One of the first things that I remember cooking when I was a kid was rice — whether if it was regular rice in the rice cooker, Chinese fried rice or Spanish rice. I was super young at the time so I didn’t know anything about certain ingredients or seasonings. I just used whatever I could find in the refrigerator and on the shelves. Threw it in the pot and if it didn’t work out, I’d throw it out and make it all over again. My parents would probably flip out if they ever found out how much food I wasted experimenting.
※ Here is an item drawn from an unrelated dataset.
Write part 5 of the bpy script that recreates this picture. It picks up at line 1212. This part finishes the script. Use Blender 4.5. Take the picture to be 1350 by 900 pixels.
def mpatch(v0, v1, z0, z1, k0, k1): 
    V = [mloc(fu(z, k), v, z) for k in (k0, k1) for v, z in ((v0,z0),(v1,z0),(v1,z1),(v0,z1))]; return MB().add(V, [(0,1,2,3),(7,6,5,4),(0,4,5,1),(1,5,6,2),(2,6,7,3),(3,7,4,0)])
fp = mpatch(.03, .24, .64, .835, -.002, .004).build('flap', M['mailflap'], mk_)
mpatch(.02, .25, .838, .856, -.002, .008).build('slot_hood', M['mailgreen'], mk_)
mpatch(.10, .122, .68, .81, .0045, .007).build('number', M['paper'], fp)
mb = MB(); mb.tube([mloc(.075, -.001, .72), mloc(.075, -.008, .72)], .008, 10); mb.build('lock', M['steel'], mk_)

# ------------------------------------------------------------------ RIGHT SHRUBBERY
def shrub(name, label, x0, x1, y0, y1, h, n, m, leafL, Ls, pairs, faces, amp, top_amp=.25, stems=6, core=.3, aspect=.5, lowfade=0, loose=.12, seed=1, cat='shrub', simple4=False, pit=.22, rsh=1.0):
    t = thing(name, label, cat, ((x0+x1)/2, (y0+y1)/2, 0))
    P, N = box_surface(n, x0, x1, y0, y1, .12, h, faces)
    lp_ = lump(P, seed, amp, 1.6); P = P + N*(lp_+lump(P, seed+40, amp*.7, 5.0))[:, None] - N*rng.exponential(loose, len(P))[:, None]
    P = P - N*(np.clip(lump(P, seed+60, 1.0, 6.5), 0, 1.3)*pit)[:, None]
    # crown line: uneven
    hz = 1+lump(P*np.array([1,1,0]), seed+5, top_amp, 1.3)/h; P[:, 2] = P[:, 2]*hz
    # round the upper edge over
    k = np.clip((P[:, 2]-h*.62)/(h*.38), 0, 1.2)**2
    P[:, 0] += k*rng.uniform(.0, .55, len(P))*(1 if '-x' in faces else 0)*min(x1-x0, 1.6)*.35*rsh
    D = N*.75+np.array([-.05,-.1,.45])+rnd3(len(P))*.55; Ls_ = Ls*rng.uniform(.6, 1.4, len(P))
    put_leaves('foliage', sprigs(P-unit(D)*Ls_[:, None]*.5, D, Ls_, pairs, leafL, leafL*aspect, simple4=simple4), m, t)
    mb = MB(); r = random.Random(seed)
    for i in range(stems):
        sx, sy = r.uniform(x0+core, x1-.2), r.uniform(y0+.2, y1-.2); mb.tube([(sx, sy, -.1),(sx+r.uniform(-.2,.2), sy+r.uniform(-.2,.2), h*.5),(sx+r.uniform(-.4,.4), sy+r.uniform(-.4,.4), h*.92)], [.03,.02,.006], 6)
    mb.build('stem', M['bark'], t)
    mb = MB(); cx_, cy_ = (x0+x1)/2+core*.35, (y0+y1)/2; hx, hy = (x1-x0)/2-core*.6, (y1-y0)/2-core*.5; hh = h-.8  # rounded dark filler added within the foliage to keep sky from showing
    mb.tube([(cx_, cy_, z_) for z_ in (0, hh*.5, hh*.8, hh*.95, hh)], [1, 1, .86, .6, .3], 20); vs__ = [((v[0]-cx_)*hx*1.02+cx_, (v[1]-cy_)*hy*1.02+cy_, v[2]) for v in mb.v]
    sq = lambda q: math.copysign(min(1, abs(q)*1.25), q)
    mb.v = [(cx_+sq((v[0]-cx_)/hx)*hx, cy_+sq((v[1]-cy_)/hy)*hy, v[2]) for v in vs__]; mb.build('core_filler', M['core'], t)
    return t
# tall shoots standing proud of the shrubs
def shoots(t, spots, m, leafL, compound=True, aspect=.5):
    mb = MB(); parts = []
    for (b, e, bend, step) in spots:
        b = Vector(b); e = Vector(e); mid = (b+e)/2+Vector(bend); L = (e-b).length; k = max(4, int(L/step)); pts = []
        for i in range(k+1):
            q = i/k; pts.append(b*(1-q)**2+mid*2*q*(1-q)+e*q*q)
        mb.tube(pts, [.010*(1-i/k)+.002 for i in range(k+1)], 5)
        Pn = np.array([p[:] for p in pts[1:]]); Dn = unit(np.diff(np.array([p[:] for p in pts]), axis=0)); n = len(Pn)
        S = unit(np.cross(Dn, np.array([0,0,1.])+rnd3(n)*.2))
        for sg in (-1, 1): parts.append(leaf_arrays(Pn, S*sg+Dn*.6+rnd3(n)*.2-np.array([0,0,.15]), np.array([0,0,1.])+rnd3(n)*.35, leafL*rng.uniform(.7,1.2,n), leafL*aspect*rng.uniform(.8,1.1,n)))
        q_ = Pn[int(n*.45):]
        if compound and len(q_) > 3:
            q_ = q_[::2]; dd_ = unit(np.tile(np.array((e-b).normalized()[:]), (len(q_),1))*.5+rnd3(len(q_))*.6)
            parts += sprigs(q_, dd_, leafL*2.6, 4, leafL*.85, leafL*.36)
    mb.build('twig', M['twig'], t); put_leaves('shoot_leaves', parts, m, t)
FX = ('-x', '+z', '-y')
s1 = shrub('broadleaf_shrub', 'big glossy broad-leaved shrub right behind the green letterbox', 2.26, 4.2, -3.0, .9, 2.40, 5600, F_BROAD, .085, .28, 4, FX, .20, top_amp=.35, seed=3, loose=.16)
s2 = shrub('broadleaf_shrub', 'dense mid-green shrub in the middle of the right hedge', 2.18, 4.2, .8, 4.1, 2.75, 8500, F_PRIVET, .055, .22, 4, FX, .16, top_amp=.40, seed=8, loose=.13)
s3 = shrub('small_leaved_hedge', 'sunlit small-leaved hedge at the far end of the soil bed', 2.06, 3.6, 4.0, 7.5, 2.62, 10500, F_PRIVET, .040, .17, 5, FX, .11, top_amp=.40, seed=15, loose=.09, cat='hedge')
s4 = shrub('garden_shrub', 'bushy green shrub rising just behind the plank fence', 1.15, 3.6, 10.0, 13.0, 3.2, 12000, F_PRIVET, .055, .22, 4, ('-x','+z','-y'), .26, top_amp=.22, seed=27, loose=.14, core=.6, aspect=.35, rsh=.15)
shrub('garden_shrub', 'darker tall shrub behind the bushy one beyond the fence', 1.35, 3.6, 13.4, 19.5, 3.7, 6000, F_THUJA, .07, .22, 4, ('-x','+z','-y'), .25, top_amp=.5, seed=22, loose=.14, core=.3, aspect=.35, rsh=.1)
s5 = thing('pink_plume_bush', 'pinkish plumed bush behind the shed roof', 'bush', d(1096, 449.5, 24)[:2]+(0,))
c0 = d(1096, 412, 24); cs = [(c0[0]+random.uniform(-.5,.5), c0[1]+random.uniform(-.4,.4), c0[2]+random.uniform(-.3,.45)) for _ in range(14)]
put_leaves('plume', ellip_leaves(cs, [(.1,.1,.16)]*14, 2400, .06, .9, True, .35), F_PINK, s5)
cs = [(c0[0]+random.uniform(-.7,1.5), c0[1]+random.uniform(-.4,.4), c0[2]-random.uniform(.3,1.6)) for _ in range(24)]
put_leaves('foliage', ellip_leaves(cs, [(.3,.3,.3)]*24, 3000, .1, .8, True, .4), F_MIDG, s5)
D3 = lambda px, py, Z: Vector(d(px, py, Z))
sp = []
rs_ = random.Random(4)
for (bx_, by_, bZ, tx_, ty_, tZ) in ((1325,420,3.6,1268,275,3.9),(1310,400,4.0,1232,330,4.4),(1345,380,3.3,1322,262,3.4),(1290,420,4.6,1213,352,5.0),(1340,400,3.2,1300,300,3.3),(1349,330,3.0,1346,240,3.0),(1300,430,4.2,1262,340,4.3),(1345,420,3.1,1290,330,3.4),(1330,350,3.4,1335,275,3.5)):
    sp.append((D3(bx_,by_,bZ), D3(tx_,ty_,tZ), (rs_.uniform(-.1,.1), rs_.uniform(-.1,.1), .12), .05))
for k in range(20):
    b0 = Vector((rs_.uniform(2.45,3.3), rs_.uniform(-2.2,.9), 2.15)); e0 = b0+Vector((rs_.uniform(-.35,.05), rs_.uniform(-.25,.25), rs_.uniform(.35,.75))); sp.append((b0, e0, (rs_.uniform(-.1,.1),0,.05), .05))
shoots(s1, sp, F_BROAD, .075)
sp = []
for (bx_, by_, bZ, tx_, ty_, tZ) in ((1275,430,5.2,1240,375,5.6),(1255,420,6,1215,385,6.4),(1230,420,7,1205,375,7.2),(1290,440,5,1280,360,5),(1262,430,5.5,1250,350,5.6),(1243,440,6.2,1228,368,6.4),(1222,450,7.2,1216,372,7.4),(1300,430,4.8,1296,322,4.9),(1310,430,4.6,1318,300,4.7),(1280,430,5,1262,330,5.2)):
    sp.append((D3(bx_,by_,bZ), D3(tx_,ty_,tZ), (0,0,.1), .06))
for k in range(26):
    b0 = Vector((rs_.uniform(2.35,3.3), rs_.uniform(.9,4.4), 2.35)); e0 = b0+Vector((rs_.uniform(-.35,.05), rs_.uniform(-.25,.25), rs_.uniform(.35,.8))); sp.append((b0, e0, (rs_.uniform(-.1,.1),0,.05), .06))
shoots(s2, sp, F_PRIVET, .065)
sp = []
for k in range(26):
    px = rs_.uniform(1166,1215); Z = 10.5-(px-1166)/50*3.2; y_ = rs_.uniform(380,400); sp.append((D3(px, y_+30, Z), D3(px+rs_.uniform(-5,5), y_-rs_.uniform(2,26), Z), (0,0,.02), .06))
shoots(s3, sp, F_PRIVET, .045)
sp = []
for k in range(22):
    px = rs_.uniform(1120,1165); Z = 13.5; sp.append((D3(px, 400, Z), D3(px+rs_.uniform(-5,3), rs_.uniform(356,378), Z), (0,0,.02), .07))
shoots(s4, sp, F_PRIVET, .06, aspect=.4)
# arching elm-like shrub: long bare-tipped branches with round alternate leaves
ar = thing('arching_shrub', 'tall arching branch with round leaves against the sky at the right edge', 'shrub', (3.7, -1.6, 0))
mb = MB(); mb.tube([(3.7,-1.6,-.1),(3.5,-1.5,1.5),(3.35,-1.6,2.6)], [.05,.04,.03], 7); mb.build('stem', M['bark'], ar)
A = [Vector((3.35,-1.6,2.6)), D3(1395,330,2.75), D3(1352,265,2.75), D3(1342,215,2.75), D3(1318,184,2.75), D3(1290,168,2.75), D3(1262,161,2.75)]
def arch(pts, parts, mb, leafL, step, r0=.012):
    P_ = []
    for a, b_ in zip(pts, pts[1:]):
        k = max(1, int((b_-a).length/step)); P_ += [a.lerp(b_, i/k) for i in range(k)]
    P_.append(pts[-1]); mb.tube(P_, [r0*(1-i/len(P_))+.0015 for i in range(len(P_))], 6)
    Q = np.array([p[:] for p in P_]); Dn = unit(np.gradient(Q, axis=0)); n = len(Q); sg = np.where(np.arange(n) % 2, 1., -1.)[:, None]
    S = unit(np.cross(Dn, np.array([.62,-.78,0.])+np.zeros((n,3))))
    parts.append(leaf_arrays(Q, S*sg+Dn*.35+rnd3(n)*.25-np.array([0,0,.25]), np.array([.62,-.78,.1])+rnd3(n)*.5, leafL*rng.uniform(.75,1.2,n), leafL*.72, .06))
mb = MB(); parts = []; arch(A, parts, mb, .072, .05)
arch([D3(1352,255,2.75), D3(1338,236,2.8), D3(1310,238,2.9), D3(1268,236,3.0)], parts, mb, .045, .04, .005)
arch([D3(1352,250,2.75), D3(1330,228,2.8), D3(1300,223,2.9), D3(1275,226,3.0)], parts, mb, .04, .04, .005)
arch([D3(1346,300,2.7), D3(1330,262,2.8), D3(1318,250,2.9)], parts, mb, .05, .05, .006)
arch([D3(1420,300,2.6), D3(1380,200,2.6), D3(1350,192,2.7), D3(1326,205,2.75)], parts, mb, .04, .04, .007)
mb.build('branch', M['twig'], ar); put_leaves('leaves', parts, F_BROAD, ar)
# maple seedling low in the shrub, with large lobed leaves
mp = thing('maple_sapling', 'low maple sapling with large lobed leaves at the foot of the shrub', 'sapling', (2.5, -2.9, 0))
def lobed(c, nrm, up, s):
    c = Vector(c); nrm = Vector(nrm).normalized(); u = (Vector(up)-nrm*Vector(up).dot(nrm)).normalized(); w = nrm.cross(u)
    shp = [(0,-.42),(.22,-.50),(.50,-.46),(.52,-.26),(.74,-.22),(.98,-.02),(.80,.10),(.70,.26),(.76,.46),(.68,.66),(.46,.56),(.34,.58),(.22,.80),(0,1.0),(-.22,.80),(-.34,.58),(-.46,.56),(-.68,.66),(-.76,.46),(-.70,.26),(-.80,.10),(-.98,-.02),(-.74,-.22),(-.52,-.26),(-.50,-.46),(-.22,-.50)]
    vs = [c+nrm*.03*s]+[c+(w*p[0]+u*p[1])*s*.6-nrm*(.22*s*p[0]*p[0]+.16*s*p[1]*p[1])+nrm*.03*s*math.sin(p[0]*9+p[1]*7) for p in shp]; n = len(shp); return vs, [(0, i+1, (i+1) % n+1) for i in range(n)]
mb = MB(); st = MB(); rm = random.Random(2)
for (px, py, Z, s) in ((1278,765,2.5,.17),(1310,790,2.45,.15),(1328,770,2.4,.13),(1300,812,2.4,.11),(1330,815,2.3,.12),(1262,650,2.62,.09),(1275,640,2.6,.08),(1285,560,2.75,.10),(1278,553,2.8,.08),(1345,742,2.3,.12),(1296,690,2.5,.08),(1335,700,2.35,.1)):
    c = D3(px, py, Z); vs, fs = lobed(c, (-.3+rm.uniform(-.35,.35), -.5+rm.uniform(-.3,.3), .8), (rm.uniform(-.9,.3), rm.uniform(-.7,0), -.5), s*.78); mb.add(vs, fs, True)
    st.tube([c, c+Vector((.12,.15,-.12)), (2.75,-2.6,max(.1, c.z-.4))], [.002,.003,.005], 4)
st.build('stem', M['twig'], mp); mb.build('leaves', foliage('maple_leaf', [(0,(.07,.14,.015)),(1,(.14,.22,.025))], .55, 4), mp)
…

One day, I wanted to make Spanish rice for my brothers and since I didn’t have Google at the time, I had to guess the recipe from the top of my head. My mother taught me how to cook rice in the rice cooker so that was my first step but also my first mistake. Everything else, I had to guess. One of the most random ingredients that I added to my rice was Taco Bell hot sauce. I don’t know why I did, but it was either that or a packet of mustard. My brothers, who were 6 and 7 years old at the time, wasn’t too excited with the idea of Taco Bell hot sauce in their rice. I could remember how much they cringed they watched me throw in the packets of hot sauce. But hey, I was a rookie! I wish I could remember all the ingredients that I threw in it. My Spanish rice ended up turning out super greasy (oops) —- yet surprisingly good.

Moving forward, I continued to practice cooking different recipes in the kitchen. From Filipino, Sri Lankan to Latin food. With the help of Google and a touch of love, it’s beginning to become an art for me.

I don’t plan on making this a strictly cooking blog, but just know that I will share a lot of cooking content in the future. And maybe some recipes that I’ve mastered along the way.

By the way, I’m leaving to Chicago, IL next month with my daughter, Kaylee. She is my travel buddy and foodie. I can’t wait to share my experience with you since it’ll be my first time there. I’m so ready for Chicago Pizza. I heard they were the next best thing next to New York Pizza. Maybe when I’m there, I’ll pick something up and do a little giveaway. We’ll see.

Yellow Spanish Rice

Thanks for reading and following my journey.